OK, Christmas, my ass. Now I am seething. An airplane with no empty seats and a screeching poofy dog. We taxi and take off. Now, the change in altitude makes the dog and the baby crazy. The dog is yelping like it's tail is being stepped on and together with the baby we've got amplified Chinese stringed instruments at the volume of amber alerts on your cell phone at 3 am.
I cannot reach my headphones because I have stowed them in my carry-on in the overhead bin. I turn around again.
"But we gave her a sedative," says the woman in the middle seat.
"Give her another one!" says an older woman on the aisle.
"But that baby up there is crying too..." The woman in the middle seat begins, but I'm not going for that.
"Nahh," I say. "People bring babies on the plane because they have too. You brought a dog on a crowded airplane at Christmas, not because you had to but because you wanted to. You didn't care about the rest of us, only about yourselves and your little dog."
The woman looks down. "I can see how you would feel that way," she says, apologetic. But she smiles at her friend holding the dog. She shrugs again, while the other woman continues to stroke and coo softly at the screeching animal.
I am being careful here. Women usually only have shaved or bald heads for one reason, but we are flying out of San Francisco. If the lady is just butch it's reprehensible behavior, but if she's sick, well...
The sedative might be taking hold. The dog is calming down. I start to notice the baby.
I say to Barb "I need to get my headphones..."
The young guy in the window seat in front of me turns, reaches over his seat and says "Here." He hands me a small plastic bag. Inside it is a Hershey's Kiss, a red-wrapped piece of chocolate, two pieces of bubble gum and...a set of green ear plugs.
"Ear plugs," he says, pointing to the crying baby. Taped to the inside of the plastic bag, along with the candy and ear-plugs, is this nicely-typed note:
"Baby's first flight. Thanks for your patience."
There had been one of these bags on my seat too when I got on the plane. I figured it was some Delta Airlines propaganda so I hadn't paid it any mind. The young parents of the baby had distributed these bags to everyone within three rows of their seat.
The thoughtfulness of that gesture takes me aback. In the great scheme of things, does one person's thoughtfulness cancel out another person's selfishness? The dog has stopped barking, so yes. It can. it's Christmas.
Life is a series of journeys inside one large voyage. We are all trapped on this one and we will be here until we get off. I eat the Hershey's Kiss.
5 Comments:
Great story.
I love that idea of the goody bag for the neighbors. (Does that mean the yappy dog lady got one too, since she was within three rows?) The thing that would have really made the trip special would have been if half the people around you were making calls on their cell phones "Yes! It's me! I'm on a plane! Can you believe it? It's been OK but there's a grumpy guy in front of us that keeps making faces at Fifi, so she's naturally a little stressed."

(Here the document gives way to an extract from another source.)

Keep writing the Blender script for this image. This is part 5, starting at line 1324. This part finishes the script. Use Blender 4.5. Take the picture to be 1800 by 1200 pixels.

Lovely, lovely. Thanks, and have a fine visit in NYC. Or wherever.
loved this and of course it makes me so happy that we are not on any planes this holiday season
What a brilliant solution for the new baby, but I too am glad that Sarah et al had to travel (9 hours from DC to Maine and an overnight at the airport) and not us.
And OMG if there were cell phones...
but personally I think dogs should be banned from the cabin unless they are real guide dogs and not the yappy "service" dogs that everyone and their mother seem to have or another other dogs.
Color me totally cranky about dogs on board.